Print the first line of the material below and each line after it, exactly as written, ending with the line that contains "sc.camera = cam".

_Material_.
= = = = = = =

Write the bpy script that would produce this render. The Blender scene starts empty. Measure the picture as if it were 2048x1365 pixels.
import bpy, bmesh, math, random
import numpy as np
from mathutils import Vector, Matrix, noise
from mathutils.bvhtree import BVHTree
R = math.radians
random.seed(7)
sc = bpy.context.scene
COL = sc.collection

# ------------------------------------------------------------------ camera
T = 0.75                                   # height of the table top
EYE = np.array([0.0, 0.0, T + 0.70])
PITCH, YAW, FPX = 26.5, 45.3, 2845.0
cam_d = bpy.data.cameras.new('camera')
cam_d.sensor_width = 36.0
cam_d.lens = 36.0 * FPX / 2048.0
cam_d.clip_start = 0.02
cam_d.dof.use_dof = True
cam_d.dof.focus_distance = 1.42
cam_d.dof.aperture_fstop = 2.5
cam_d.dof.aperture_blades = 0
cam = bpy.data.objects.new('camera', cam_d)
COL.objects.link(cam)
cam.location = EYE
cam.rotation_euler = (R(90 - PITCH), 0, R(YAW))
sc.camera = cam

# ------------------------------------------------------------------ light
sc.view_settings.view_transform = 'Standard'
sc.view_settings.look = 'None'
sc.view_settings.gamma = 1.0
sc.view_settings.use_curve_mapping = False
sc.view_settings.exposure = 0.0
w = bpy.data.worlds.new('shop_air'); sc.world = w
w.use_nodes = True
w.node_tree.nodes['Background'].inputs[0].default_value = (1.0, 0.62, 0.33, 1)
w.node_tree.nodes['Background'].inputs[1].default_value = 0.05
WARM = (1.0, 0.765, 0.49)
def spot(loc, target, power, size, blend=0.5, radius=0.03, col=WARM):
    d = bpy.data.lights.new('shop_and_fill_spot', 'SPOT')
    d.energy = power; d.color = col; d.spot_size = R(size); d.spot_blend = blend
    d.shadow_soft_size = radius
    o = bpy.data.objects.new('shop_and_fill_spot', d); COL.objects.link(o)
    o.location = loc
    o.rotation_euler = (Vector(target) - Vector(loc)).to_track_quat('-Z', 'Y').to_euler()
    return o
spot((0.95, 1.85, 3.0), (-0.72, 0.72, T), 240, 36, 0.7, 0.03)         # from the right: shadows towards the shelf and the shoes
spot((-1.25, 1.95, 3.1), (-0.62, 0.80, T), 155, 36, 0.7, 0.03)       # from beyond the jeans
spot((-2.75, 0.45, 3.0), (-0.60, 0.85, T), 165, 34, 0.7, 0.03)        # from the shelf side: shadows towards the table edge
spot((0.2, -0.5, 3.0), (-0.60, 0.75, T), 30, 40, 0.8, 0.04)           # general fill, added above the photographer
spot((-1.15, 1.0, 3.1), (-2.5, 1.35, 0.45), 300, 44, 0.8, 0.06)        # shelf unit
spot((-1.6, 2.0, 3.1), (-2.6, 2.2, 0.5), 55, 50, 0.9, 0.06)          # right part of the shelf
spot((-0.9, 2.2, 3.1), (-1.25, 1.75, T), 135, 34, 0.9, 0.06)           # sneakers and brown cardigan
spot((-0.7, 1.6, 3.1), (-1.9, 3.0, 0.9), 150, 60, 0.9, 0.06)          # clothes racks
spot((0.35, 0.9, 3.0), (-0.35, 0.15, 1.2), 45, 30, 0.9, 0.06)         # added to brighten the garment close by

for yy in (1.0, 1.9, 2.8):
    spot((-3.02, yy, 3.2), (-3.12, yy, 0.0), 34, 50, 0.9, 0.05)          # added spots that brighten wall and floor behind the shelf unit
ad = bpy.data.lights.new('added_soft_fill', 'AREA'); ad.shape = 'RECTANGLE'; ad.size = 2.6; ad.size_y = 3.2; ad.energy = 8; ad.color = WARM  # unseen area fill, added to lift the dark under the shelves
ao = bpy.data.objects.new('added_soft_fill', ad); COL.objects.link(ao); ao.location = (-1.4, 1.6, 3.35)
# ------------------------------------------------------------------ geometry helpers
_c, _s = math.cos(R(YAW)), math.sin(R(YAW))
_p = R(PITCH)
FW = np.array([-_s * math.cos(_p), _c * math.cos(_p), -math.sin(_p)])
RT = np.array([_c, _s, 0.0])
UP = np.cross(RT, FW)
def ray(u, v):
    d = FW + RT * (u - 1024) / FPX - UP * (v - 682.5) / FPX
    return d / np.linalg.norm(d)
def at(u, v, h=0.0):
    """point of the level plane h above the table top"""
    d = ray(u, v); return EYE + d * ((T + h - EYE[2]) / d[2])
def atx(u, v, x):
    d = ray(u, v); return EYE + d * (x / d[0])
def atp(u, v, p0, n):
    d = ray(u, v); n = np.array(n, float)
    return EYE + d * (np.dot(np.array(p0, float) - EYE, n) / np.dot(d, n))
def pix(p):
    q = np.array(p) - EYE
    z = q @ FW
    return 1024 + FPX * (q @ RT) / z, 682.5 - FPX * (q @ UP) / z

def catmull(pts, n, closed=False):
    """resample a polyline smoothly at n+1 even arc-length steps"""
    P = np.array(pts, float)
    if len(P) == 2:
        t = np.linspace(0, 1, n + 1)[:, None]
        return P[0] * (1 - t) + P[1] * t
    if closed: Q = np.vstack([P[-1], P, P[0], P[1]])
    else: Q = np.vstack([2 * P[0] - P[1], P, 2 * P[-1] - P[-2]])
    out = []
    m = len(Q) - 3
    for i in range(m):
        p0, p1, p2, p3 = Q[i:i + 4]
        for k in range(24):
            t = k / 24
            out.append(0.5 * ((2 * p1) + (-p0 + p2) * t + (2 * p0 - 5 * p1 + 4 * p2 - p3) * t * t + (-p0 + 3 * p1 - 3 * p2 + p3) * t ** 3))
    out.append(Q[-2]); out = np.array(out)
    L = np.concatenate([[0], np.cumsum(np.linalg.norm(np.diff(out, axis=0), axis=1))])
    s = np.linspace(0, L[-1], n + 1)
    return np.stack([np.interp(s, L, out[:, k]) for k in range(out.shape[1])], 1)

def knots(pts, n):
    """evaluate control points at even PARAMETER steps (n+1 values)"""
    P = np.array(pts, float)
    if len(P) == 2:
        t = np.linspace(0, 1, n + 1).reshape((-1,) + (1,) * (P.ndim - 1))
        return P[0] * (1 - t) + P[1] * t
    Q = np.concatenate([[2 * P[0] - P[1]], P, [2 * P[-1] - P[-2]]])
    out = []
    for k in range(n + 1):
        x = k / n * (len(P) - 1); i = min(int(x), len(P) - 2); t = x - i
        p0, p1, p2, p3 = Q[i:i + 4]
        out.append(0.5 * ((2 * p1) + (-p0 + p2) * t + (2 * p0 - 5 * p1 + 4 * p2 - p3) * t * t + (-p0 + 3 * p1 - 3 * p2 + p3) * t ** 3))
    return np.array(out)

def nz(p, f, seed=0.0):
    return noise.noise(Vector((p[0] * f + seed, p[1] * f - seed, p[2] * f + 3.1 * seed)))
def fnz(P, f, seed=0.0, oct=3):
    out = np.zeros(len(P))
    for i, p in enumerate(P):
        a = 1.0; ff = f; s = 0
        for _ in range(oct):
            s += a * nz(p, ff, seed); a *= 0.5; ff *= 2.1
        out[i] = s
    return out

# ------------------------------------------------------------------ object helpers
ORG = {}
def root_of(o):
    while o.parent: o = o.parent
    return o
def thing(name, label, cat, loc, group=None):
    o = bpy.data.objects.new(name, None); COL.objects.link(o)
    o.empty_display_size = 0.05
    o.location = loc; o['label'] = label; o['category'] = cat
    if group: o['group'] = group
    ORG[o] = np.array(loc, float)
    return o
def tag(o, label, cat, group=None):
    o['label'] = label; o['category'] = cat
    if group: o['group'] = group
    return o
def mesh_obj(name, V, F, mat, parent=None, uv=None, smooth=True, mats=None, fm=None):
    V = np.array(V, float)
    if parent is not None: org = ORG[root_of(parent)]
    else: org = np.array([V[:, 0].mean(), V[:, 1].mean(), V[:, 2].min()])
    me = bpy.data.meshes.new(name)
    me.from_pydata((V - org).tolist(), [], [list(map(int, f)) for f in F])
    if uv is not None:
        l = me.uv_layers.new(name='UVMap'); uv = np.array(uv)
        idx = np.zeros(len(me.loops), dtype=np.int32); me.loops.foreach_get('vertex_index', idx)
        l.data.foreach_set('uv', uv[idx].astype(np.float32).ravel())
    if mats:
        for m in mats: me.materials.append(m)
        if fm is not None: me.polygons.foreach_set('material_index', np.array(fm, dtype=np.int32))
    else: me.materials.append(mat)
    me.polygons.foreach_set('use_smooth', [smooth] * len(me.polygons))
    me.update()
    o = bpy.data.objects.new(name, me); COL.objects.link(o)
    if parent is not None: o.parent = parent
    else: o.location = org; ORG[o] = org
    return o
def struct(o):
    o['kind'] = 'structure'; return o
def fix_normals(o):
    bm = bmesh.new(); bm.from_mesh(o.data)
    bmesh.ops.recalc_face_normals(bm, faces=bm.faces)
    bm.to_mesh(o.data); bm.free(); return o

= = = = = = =

_Answer to the task_.
Write the bpy script that would produce this render. The Blender scene starts empty. Measure the picture as if it were 2048x1365 pixels.
import bpy, bmesh, math, random
import numpy as np
from mathutils import Vector, Matrix, noise
from mathutils.bvhtree import BVHTree
R = math.radians
random.seed(7)
sc = bpy.context.scene
COL = sc.collection

# ------------------------------------------------------------------ camera
T = 0.75                                   # height of the table top
EYE = np.array([0.0, 0.0, T + 0.70])
PITCH, YAW, FPX = 26.5, 45.3, 2845.0
cam_d = bpy.data.cameras.new('camera')
cam_d.sensor_width = 36.0
cam_d.lens = 36.0 * FPX / 2048.0
cam_d.clip_start = 0.02
cam_d.dof.use_dof = True
cam_d.dof.focus_distance = 1.42
cam_d.dof.aperture_fstop = 2.5
cam_d.dof.aperture_blades = 0
cam = bpy.data.objects.new('camera', cam_d)
COL.objects.link(cam)
cam.location = EYE
cam.rotation_euler = (R(90 - PITCH), 0, R(YAW))
sc.camera = cam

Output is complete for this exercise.